City Council Chair George P. King. Jr. said he would put it on the agenda.

But King also said he wants the City Council to set a policy on whether it wants to discuss national or state issues, that it has no jurisdiction on, as a City Council.

Shepard specifically said she wanted the Framingham City Council to endorse the Work and Family Mobility Act, also known as a Driver’s License Bill.

The act would give an estimated 155,000 undocumented immigrants in Massachusetts a type of government-issued identification.

The act also removes language from Mass General Laws that prohibits individuals not authorized to be in the United States to be ineligible for a driver’s license.

Fifteen states, and the District of Columbia, have a similar law, including Vermont & Connecticut in New England and New York and California.

House Bill 3012 sponsored by State Rep. Tricia Farley-Bouvier of Pittsfield and Christine Barber of Somerville, a petition to the issuance of driver’s licenses to certain persons unable to provide proof of lawful presence, is also supported by Framingham State Representatives Jack Patrick Lewis, Maria Robinson, and Carmine Gentile.
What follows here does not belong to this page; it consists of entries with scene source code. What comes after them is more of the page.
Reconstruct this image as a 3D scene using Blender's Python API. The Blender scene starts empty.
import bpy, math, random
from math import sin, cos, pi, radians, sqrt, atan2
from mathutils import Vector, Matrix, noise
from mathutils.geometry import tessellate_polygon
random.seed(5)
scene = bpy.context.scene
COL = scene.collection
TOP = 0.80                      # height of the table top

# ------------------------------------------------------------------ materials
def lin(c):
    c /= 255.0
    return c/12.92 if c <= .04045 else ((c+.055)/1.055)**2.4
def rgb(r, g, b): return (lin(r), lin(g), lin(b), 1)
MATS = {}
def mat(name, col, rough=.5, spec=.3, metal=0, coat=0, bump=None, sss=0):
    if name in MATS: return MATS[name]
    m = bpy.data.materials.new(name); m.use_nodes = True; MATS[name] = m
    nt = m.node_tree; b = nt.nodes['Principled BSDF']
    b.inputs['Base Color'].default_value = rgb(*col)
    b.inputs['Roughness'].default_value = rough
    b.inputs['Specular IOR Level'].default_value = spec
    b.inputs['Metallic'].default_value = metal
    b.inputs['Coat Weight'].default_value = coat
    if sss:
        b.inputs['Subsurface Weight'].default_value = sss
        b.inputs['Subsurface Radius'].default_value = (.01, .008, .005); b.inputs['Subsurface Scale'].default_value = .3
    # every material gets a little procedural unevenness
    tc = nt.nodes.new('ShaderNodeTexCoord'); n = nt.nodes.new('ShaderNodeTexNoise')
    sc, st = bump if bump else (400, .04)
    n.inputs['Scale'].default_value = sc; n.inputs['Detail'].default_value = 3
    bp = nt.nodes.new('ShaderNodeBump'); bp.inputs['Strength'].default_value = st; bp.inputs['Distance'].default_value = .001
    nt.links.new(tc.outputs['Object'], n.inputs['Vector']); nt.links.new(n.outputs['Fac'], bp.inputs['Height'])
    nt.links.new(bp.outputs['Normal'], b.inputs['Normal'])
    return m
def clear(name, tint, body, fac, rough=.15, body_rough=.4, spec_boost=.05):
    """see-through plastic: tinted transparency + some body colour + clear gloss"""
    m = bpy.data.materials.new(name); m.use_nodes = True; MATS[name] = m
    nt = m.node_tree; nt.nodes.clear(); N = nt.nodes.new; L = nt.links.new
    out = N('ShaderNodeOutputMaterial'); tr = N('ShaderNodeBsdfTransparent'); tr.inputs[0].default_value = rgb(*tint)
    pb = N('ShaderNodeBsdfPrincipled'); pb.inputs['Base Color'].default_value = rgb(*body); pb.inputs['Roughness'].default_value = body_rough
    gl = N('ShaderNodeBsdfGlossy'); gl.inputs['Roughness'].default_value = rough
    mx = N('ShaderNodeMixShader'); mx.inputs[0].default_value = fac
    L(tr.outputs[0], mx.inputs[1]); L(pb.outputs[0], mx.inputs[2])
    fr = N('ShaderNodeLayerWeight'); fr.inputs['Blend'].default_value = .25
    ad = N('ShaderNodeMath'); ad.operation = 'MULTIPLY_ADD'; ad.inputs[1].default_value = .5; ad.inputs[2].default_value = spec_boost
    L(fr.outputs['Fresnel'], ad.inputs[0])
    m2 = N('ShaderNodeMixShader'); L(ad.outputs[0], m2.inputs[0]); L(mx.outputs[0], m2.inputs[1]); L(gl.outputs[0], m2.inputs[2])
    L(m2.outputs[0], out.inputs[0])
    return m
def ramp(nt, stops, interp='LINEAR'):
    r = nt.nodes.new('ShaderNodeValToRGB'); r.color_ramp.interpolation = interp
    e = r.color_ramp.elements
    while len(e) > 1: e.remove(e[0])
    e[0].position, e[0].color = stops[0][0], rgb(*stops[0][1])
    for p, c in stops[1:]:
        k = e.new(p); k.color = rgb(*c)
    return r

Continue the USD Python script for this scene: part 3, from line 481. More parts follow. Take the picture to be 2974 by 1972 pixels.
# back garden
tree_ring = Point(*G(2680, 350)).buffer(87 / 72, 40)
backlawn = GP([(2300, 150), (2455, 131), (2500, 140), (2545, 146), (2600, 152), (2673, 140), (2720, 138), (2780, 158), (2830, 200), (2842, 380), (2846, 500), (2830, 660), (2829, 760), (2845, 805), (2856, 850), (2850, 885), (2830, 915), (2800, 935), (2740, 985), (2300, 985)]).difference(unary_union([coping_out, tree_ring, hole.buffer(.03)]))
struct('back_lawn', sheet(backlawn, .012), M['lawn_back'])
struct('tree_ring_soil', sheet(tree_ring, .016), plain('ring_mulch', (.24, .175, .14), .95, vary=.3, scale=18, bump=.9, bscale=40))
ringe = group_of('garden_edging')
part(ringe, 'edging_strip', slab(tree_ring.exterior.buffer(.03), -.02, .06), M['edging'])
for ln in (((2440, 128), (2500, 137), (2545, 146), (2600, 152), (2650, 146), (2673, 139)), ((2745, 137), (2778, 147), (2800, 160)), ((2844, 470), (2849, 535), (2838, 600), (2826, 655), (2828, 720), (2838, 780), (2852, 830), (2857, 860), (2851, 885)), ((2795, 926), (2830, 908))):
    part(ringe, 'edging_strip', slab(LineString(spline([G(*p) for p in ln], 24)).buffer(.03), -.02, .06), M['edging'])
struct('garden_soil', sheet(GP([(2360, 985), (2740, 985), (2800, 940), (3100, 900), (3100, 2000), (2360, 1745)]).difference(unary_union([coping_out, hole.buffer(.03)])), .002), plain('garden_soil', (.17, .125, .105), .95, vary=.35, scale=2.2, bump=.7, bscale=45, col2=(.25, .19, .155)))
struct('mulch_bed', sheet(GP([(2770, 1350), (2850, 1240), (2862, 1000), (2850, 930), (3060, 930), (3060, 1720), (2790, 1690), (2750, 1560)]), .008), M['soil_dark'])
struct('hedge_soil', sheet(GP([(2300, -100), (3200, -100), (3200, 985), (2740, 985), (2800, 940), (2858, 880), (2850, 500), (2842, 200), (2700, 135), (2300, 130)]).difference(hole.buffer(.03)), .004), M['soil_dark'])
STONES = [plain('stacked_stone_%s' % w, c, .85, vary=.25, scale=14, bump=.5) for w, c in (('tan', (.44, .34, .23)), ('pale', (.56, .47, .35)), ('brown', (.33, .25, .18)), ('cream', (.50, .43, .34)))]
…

Last month, the House Transportation Committee approved the Work and Family Mobility Act on the deadline day for joint legislative committees to vote on bills.

But it still has a long way to go.

It has failed to be passed in previous sessions.

The Act still needs the full House of Representatives and the Massachusetts Senate approval, and the Governor’s signature.

At the hearing last month, individuals testified that police had pulled over family members when they were driving. Police discovered the individuals pulled over for violations did not have a license, and family members testified that U.S. Customs and Immigration Enforcement (ICE) agents had started the paperwork to have those individuals deported.

If the Act passes, individuals who are undocumented, would be required to take vision and road safety tests to be issued a driver’s license like documented individuals.

Shepard told her fellow Councilors on Wednesday night she had been working with a coalition to get the Act passed at the state level.

“This is a big concern for Framingham due to our large immigrant and undocumented community,” said Shepard to her fellow City Councilors.

“I want the City Council to adopt a resolution in favor of the family & work mobility act,” said Shepard.